Instruction:
Restate the data below word for word. Skip any images it contains.

Information supplied:
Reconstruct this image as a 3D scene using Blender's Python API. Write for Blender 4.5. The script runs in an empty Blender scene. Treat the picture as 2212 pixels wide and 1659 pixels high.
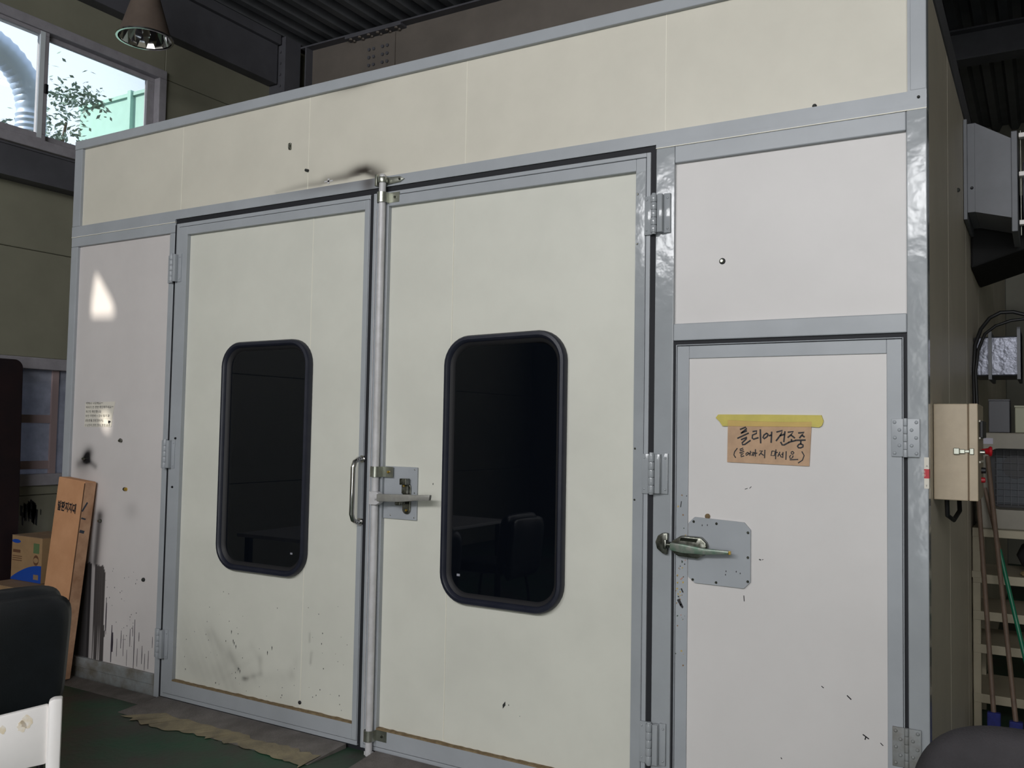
import bpy, bmesh, math, random
from mathutils import Vector, Matrix
random.seed(7)
SC = bpy.context.scene
COL = SC.collection
PI = math.pi

# ------------------------------------------------------------------ camera
CAM = Vector((5.104, -3.300, 1.5))
YAW, PITCH, ROLL, FPX = -0.536409, 0.0494584, 0.0174423, 1943.04
fwd = Vector((math.sin(YAW)*math.cos(PITCH), math.cos(YAW)*math.cos(PITCH), math.sin(PITCH)))
rgt = Vector((math.cos(YAW), -math.sin(YAW), 0))
upv = rgt.cross(fwd)
r2 = math.cos(ROLL)*rgt + math.sin(ROLL)*upv
u2 = -math.sin(ROLL)*rgt + math.cos(ROLL)*upv
cd = bpy.data.cameras.new('camera')
cd.sensor_width = 36.0
cd.lens = 36.0*FPX/2212.0
cd.clip_start = 0.02
cam = bpy.data.objects.new('camera', cd)
COL.objects.link(cam)
mw = Matrix((r2, u2, -fwd)).transposed().to_4x4()
mw.translation = CAM
cam.matrix_world = mw
SC.camera = cam

# ------------------------------------------------------------------ world, sun, daylight, exposure
w = bpy.data.worlds.new('sky')
SC.world = w
w.use_nodes = True
bg = w.node_tree.nodes['Background']
bg.inputs[0].default_value = (0.80, 0.89, 1.0, 1)
bg.inputs[1].default_value = 1.55

SUN_DIR = Vector((0.50, 0.80, -0.62))          # travel direction of the sunlight
sd = bpy.data.lights.new('sun', 'SUN')
sd.energy = 6.0
sd.angle = math.radians(1.1)
sd.color = (1.0, 0.94, 0.82)
sun = bpy.data.objects.new('sun', sd)
sun.rotation_euler = SUN_DIR.to_track_quat('-Z', 'Y').to_euler()
COL.objects.link(sun)


def area(name, loc, sx, sy, power, col, rot):
    l = bpy.data.lights.new(name, 'AREA')
    l.shape = 'RECTANGLE'
    l.size, l.size_y, l.energy, l.color = sx, sy, power, col
    o = bpy.data.objects.new(name, l)
    o.location, o.rotation_euler = loc, rot
    COL.objects.link(o)


# daylight coming in through the open shutter door and the clerestory windows behind the camera
area('shutter_daylight', (5.9, -7.92, 1.75), 3.9, 3.1, 92, (1.0, 1.0, 0.985), (PI/2, 0, 0))
for k in range(5):
    area('clerestory_daylight', (1.25+k*1.62, -7.92, 4.25), 1.35, 0.95, 73, (0.985, 0.985, 1.0), (PI/2, 0, 0))

vs = SC.view_settings
vs.view_transform = 'Standard'
vs.look = 'None'
vs.exposure = 0.0
vs.gamma = 1.0
vs.use_curve_mapping = False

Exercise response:
Reconstruct this image as a 3D scene using Blender's Python API. Write for Blender 4.5. The script runs in an empty Blender scene. Treat the picture as 2212 pixels wide and 1659 pixels high.
import bpy, bmesh, math, random
from mathutils import Vector, Matrix
random.seed(7)
SC = bpy.context.scene
COL = SC.collection
PI = math.pi

# ------------------------------------------------------------------ camera
CAM = Vector((5.104, -3.300, 1.5))
YAW, PITCH, ROLL, FPX = -0.536409, 0.0494584, 0.0174423, 1943.04
fwd = Vector((math.sin(YAW)*math.cos(PITCH), math.cos(YAW)*math.cos(PITCH), math.sin(PITCH)))
rgt = Vector((math.cos(YAW), -math.sin(YAW), 0))
upv = rgt.cross(fwd)
r2 = math.cos(ROLL)*rgt + math.sin(ROLL)*upv
u2 = -math.sin(ROLL)*rgt + math.cos(ROLL)*upv
cd = bpy.data.cameras.new('camera')
cd.sensor_width = 36.0
cd.lens = 36.0*FPX/2212.0
cd.clip_start = 0.02
cam = bpy.data.objects.new('camera', cd)
COL.objects.link(cam)
mw = Matrix((r2, u2, -fwd)).transposed().to_4x4()
mw.translation = CAM
cam.matrix_world = mw
SC.camera = cam

# ------------------------------------------------------------------ world, sun, daylight, exposure
w = bpy.data.worlds.new('sky')
SC.world = w
w.use_nodes = True
bg = w.node_tree.nodes['Background']
bg.inputs[0].default_value = (0.80, 0.89, 1.0, 1)
bg.inputs[1].default_value = 1.55

SUN_DIR = Vector((0.50, 0.80, -0.62))          # travel direction of the sunlight
sd = bpy.data.lights.new('sun', 'SUN')
sd.energy = 6.0
sd.angle = math.radians(1.1)
sd.color = (1.0, 0.94, 0.82)
sun = bpy.data.objects.new('sun', sd)
sun.rotation_euler = SUN_DIR.to_track_quat('-Z', 'Y').to_euler()
COL.objects.link(sun)


def area(name, loc, sx, sy, power, col, rot):
    l = bpy.data.lights.new(name, 'AREA')
    l.shape = 'RECTANGLE'
    l.size, l.size_y, l.energy, l.color = sx, sy, power, col
    o = bpy.data.objects.new(name, l)
    o.location, o.rotation_euler = loc, rot
    COL.objects.link(o)


# daylight coming in through the open shutter door and the clerestory windows behind the camera
area('shutter_daylight', (5.9, -7.92, 1.75), 3.9, 3.1, 92, (1.0, 1.0, 0.985), (PI/2, 0, 0))
for k in range(5):
    area('clerestory_daylight', (1.25+k*1.62, -7.92, 4.25), 1.35, 0.95, 73, (0.985, 0.985, 1.0), (PI/2, 0, 0))

vs = SC.view_settings
vs.view_transform = 'Standard'
vs.look = 'None'
vs.exposure = 0.0
vs.gamma = 1.0
vs.use_curve_mapping = False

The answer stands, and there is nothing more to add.